Come this summer, he will be enlisting in the United States Coast Guard. To say I’m proud would be a gross understatement. It is the perfect fit for him, combining his love for his country, his endless amounts of energy, and his passion for the ocean. As a mother, it’s hard to describe the spectrum of emotions that have been revolving around my heart this past year. Knowing that it was my last year homeschooling him and that once he graduated and turned 18, he would be off on his own, has loomed over me every day. With his graduation only days away, though, I can no longer push reality aside.
How does one express the overwhelming pride and simultaneous grieve that hits you all at once? I don’t think it’s possible to put it into words. It’s the oddest thing for a parent to suddenly face the realization that all those years of raising their child have come to an end. Obviously, I’ll never stop being his parent, and I’ll always be here for him when he needs me, but it definitely won’t be the same from here on out. It’s a natural thing to grow up and strike out on your own, and I think it’s just as natural for a parent to go through the ups and downs of that change as it is for the child to adjust to life as an adult.
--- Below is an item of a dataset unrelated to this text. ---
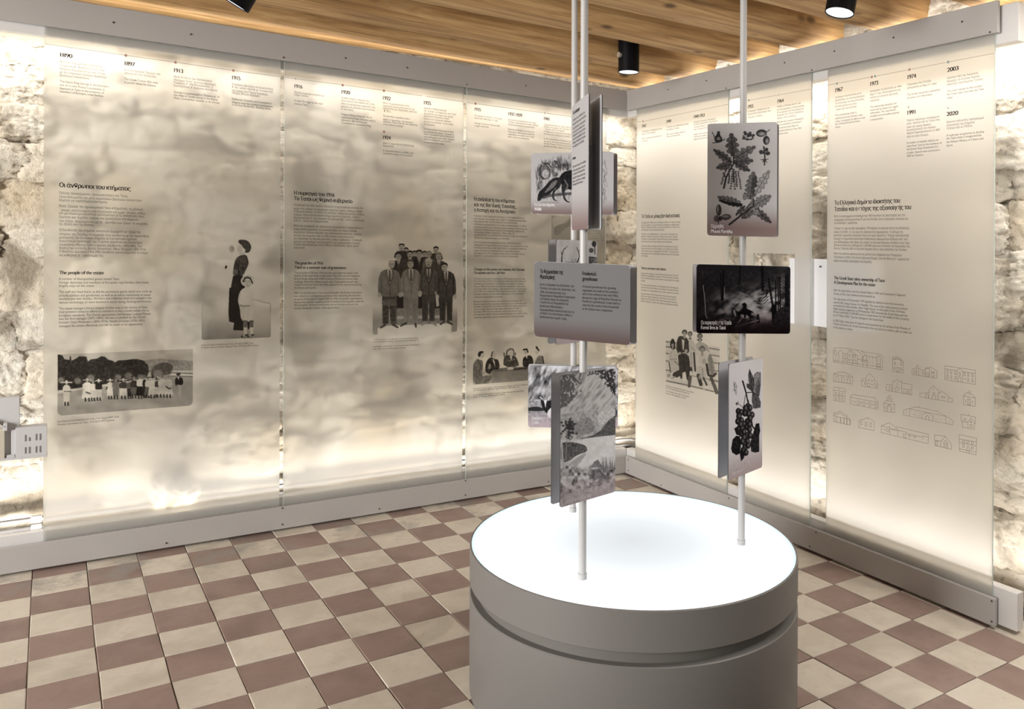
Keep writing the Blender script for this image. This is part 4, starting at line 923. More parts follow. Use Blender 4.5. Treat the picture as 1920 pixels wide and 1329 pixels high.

In a few months my first-born will be fledging the nest. It will be the hardest, proudest moment I’ll have ever had. I’m proud of his accomplishments, of the man he has become, and of the courageous career choice he’s made. I’m also proud that I had a hand in that, especially seeing him safely through his wild-child days. Those are memories I’ll never stop cherishing. I wouldn’t trade these last 18 years for anything.